In the course of writing my previous post on women in SF, I happened to look up some older women authors on Wikipedia to check out their eras of publication, because I was thinking of adding a bit about some of them as well.
And that's when I learned the distressing and annoying fact that Zenna Henderson is buried in a cemetery in a small rural Arizona town called St. David.
What's distressing and annoying about it is that I was just there! I was! I drove right through town on my Arizona trip. And I didn't know! I may never be back there again, and now, just after getting home, do I learn that I missed out on this rare opportunity to pay my respects at a beloved author's grave.
Not only that, this isn't the first time this has happened. A couple decades ago, I had just completed the closest thing to a long cross-country drive I've made as an adult, from Michigan to California, when I happened to learn that Philip K. Dick is buried in the unlikely town of Fort Morgan, Colorado. (I think his father had once lived there and bought a family plot, or something. But PKD had no personal connection to the place. At least Zenderson was from southern Arizona, which should have come to mind.)

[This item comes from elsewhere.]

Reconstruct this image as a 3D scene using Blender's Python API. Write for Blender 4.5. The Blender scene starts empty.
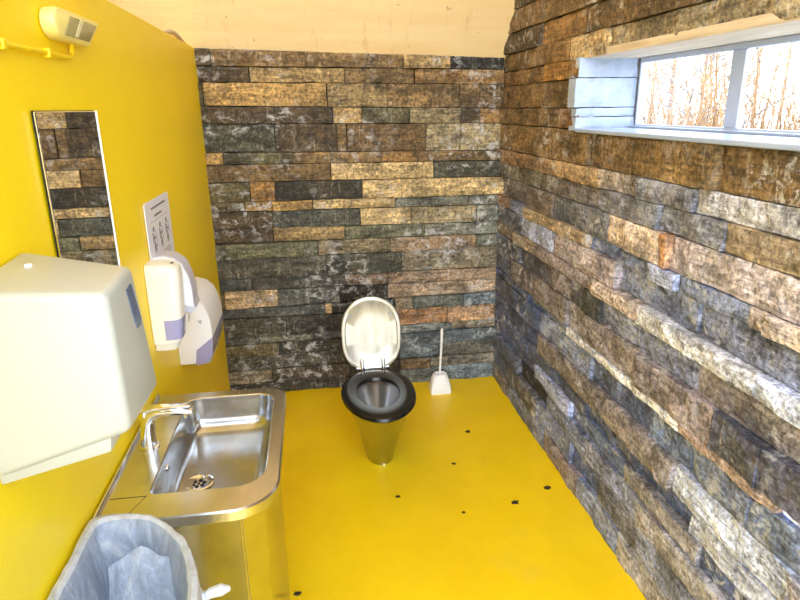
import bpy, bmesh, math, random
from mathutils import Vector, Matrix, noise
PI = math.pi
S = bpy.context.scene
COL = S.collection
W, L, D = 1.154, -0.581, 3.727          # stone wall right, yellow wall left, stone wall back
ZL = 2.0746                             # top of the yellow partition
def ceil_z(x, y): return ZL - 0.0302*(x-L) + 1.048*(D-y)

BACK_ROWS = [
(2.075,1.984,2.021,1.956,[(-0.631,-0.499,'dbrown'),(-0.499,0.016,'brown'),(0.016,0.563,'brown'),(0.563,0.836,'tan'),(0.836,1.164,'black')]),
(1.983,1.901,1.956,1.873,[(-0.64,-0.507,'dbrown'),(-0.507,-0.302,'dbrown'),(-0.302,0.229,'tan'),(0.229,0.632,'brown'),(0.632,1.167,'ochre')]),
(1.901,1.775,1.873,1.738,[(-0.651,-0.56,'olive'),(-0.56,0.123,'gold'),(0.123,0.467,'tanmix'),(0.467,0.898,'brown'),(0.898,1.171,'brown')]),
(1.775,1.678,1.738,1.653,[(-0.663,0.152,'dbrown'),(0.152,0.319,'tan'),(0.319,0.6,'olivemix'),(0.6,0.906,'tangray'),(0.906,1.022,'dbrown'),(1.022,1.175,'ochre')]),
(1.678,1.520,1.653,1.495,[(-0.677,-0.185,'dgreen'),(-0.185,0.169,'dbrown'),(0.169,0.227,'brown'),(0.227,0.695,'brown2'),(0.695,0.902,'tangray'),(0.902,1.025,'tangray'),(1.025,1.18,'tangray')]),
(1.520,1.453,1.495,1.435,[(-0.689,-0.485,'gold'),(-0.485,-0.091,'olivemix'),(-0.091,0.424,'brown'),(0.424,0.707,'ochre'),(0.707,1.185,'brown')]),
(1.453,1.352,1.435,1.339,[(-0.698,0.125,'brown'),(0.125,0.738,'ltan'),(0.738,1.188,'dgreen')]),
(1.352,1.237,1.339,1.229,[(-0.71,-0.35,'olive'),(-0.35,-0.207,'ochre2'),(-0.207,0.305,'dmix'),(0.305,1.192,'ltan2')]),
(1.237,1.179,1.229,1.167,[(-0.719,-0.386,'olive'),(-0.386,-0.23,'gold'),(-0.23,0.009,'gold'),(0.009,0.503,'ltan'),(0.503,1.195,'graymix')]),
(1.179,1.079,1.167,1.060,[(-0.728,-0.231,'dbrown'),(-0.231,0.287,'dgray'),(0.287,0.6,'ltan2'),(0.6,1.011,'tangray'),(1.011,1.198,'gray')]),
(1.079,0.990,1.060,0.984,[(-0.738,-0.237,'dbrown'),(-0.237,0.192,'tan'),(0.192,0.687,'graygreen'),(0.687,1.007,'graymix'),(1.007,1.202,'gray')]),
(0.990,0.894,0.984,0.899,[(-0.748,0.025,'graygreen'),(0.025,0.467,'tangray'),(0.467,1.009,'pinkbrown'),(1.009,1.205,'dgray')]),
(0.894,0.770,0.899,0.762,[(-0.76,0.068,'dgray2'),(0.068,0.54,'dgreen'),(0.54,1.209,'tangray')]),
(0.770,0.694,0.762,0.682,[(-0.771,-0.385,'dgray'),(-0.385,0.18,'dgray2'),(0.18,0.45,'pinkbrown'),(0.45,1.213,'pinkbrown')]),
(0.694,0.576,0.682,0.600,[(-0.781,-0.558,'olive'),(-0.558,-0.236,'peach'),(-0.236,0.145,'gray2'),(0.145,0.448,'black'),(0.448,1.217,'pinktan')]),
(0.576,0.517,0.600,0.518,[(-0.79,0.048,'dgray'),(0.048,0.091,'peach'),(0.091,0.491,'black'),(0.491,0.608,'tangray'),(0.608,0.937,'gray2'),(0.937,1.22,'bgray')]),
(0.517,0.388,0.518,0.414,[(-0.8,-0.199,'dgray2'),(-0.199,0.49,'dmix'),(0.49,0.832,'orange'),(0.832,1.224,'pinktan2')]),
(0.389,0.342,0.414,0.358,[(-0.809,-0.371,'dgray'),(-0.371,-0.037,'graygreen'),(-0.037,0.166,'dgray'),(0.166,0.521,'black'),(0.521,0.866,'gray'),(0.866,1.227,'tangray')]),
(0.342,0.261,0.358,0.273,[(-0.817,-0.253,'olive'),(-0.253,0.067,'dmix'),(0.067,0.52,'dmix'),(0.52,1.23,'bgray2')]),
(0.261,0.167,0.273,0.179,[(-0.826,0.063,'dgray2'),(0.063,0.518,'dmix'),(0.518,0.806,'bgray2'),(0.806,1.233,'graybrown')]),
(0.167,0.080,0.179,0.113,[(-0.835,-0.309,'tangray'),(-0.309,0.188,'dbrown2'),(0.188,0.517,'dmix'),(0.517,0.719,'brown2'),(0.719,1.236,'graybrown')]),
(0.080,-0.039,0.113,-0.016,[(-0.846,0.184,'dmix'),(0.184,0.516,'dmix'),(0.516,0.787,'gray'),(0.787,1.24,'bgray')]),
]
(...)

And what windswept eastern Colorado town had I actually briefly stopped at for a break on my long drive? Fort Morgan. Had I known ...? No.
There are some cases where I've gotten to graves. On a couple of occasions in pursuit of data about obscure Tolkien-related figures, I've gone to their hometowns to look for information in the back files of the local newspaper, which can be found in no other library; and the information includes that they're buried in a local cemetery. So I go out to pay my respects, and on one occasion learned from the office that the grave, even over half a century later, was still unmarked. I thought that very sad.